On Thursday, July 12, 2018 4:36:02 PM CDT Michail Vourlakos wrote:
> 2018-07-12 17:43 GMT+03:00 Marco Martin <notm...@gmail.com>:
> As a plasma user I am a [Multiple Activities and 1 VD] user so I am get used
> in that workflow and I wouldnt like to miss it :)
> 
> 
> I have in my mind without any
> study but only based on the personal communication, the users are separated
> like
> this:
> 
> [A] - 75% (1 Activity  + Multiple VDs)
> [B] - 20% (Multiple Activities + 1 VD)
> [C] - 5%   (Multiple Activities + Multiple Desktops)
> 

I just lurk here, but as a long time user of KDE and Plasma, I've fallen into 
all three 
categories at one time or another in the last 15 years, so I feel like I might 
have a 
perspective that's worth while. 

Of course, in KDE 3, before activities were introduced, I fell into A, since 
that was the only 
option. I spent a fair bit of time in category C during Plasma 4, but with 
Plasma 5, but I've 
now converted to category B.  I'd love to go back to C, but it's so 
inconvenient.

I have a single monitor (on a laptop) so windows get cluttered really quickly. 
In KDE 3, 
virtual desktops were great for that.  I had one desktop dedicated to email, 
one to IM, one 
to a web browser, one to programming homework, and one to other homework 
(papers 
and the like).  Each desktop had different launchers on the panel, and 
different 
superkaramba widgets (I think - this was more than 10 years ago, so if that was 
never a 
feature, forgive me).

For Plasma 4, it lost the ability to have different panels per VD, but it did 
(eventually) allow 
different plasmoids per VD, so a lot of my panel customizations moved to 
launcher 
plasmoids. But I also expanded my desktop model from KDE 3 to use activities. 
So for 
example, I had a “general” activity with a desktop for my email, and a desktop 
for general 
web browsing, etc.  And then a “development” activity which had a desktop for 
my IDE, 
and a desktop for file transfers, and desktop for dev related web browsing 
(stack overflow, 
documentation, etc.)

But that had short-comings.  The number of virtual desktops was fixed, so in 
order to have 
enough for one activity, I had too many for others.
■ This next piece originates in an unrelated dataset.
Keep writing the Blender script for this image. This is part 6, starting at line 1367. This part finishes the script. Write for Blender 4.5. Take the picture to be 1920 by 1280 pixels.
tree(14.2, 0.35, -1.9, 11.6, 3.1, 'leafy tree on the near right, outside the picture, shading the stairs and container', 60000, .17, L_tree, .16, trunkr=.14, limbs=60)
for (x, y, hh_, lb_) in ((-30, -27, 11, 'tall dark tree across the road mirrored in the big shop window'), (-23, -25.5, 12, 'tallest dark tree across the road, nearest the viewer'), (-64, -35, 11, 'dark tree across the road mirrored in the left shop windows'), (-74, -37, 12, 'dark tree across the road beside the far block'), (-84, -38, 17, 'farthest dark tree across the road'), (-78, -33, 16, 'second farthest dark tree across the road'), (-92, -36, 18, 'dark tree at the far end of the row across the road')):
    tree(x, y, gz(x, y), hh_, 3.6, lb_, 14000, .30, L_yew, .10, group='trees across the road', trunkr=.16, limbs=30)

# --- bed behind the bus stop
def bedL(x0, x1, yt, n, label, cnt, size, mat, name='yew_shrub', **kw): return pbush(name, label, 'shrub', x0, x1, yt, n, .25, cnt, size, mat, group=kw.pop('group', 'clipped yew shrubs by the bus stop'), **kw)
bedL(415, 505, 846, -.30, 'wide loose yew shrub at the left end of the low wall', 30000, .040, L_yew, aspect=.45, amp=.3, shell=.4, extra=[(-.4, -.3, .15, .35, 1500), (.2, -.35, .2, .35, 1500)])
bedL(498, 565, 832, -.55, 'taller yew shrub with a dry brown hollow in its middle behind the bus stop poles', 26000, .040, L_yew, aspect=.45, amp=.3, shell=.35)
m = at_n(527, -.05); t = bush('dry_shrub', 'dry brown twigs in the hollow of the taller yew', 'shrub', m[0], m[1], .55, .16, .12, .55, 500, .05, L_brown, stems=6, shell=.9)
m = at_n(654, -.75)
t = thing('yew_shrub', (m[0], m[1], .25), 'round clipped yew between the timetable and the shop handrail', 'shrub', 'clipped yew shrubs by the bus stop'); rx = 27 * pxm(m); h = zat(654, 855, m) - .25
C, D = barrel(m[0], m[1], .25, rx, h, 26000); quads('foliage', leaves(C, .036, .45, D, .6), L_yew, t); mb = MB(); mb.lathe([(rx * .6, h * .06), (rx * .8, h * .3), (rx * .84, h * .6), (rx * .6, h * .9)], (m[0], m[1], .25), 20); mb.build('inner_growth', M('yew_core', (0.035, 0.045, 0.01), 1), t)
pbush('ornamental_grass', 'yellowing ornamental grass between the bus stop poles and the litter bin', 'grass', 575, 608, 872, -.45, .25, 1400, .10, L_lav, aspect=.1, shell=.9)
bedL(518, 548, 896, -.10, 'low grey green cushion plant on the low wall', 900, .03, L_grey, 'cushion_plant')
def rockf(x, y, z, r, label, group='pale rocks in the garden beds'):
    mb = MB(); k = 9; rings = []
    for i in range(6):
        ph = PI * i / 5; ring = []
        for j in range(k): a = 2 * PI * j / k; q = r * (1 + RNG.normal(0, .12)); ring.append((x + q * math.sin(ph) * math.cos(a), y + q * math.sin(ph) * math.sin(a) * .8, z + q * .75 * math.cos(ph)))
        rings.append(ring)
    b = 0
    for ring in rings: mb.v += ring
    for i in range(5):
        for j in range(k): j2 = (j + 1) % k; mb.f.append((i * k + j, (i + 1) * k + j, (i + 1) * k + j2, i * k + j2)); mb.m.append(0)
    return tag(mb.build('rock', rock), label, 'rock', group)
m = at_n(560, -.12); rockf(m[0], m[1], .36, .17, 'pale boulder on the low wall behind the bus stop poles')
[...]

Then Plasma 5 came along, and desktops all had to share the same plasmoids.  
And 
everything continued to share the same panels.  So in order to keep separate 
launchers 
and plasmoids per desktop, I switched to many activities with a single desktop 
each, and 
keep them open in groups.  So my web browser, email, and console activities are 
pretty 
much always running, while my office work activity, game activity, and 
development 
activities start and stop. And then to save my sanity, I wrote an activity 
system tray 
plasmoid to allow fast switching between activities.

So the features I'd like to see ideally would be “activity as a logical 
grouping of virtual 
desktops.”  In my perfect world, I could have say, 13 virtual desktops, divided 
unevenly 
across 4 activities.  Each desktop could have different plasmoids and panels.  
And 
plasmoids and panels could be pinned like windows, so they could be attached to 
a single 
desktop, or shared across them (including across desktops on different 
activities).  I'm 
sure that's not easy, but it's my 2 cents.